I'm not sure if the engines been tested but I bought it as a rebuilt one - purple haze should be able to fill in more details.

Good Luck kolza Jakob!
 
looks like old bits of plastic water pump.. i have seen it where cars have been filled with tap water and sold on.. the next owner thinks its all fine till the winter comes. the block freezes and lumps of ice munch up the water pump.. or snap the timing belt.
that is if you are lucky and the ice build up in the engine does not crack anything.
 
Cyl head has been skimmed previously, accorrding to how off square it is probably been done by glass and sand paper method.

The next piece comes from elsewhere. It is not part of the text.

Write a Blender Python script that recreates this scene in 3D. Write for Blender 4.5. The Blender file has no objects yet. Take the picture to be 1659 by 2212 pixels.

It's with my tool room college, it won't be skimmed again as one of the marks is nearly grounded- plan is to have it just wiped by 0.5mm to remove any corrosion signs.
 
Read through this entire thread and I can only find one proper full shot of your sisley, lets see some glamour shots!!


Sorry, but it looks like i don't have any good ones, I've never took slr camera with me when set off for a ride, tow rope and fully charged mobile took priorities every time - hope cyl head rebuild will sort out my motor problems.

ps. there is not much to show - other than hundreds of full length sctraches on both sides made during one ride when I was really squeezing thru totaly overgrown lane close to my place.
 
Sorry, but it looks like i don't have any good ones, I've never took slr camera with me when set off for a ride, tow rope and fully charged mobile took priorities every time - hope cyl head rebuild will sort out my motor problems.

ps. there is not much to show - other than hundreds of full length sctraches on both sides made during one ride when I was really squeezing thru totaly overgrown lane close to my place.

Oh ok dude :)
 
Cyl head is already done - still above minimum marks (beer token promissed).
Now the valves need to be cleaned off and polished, valve seat lapping next.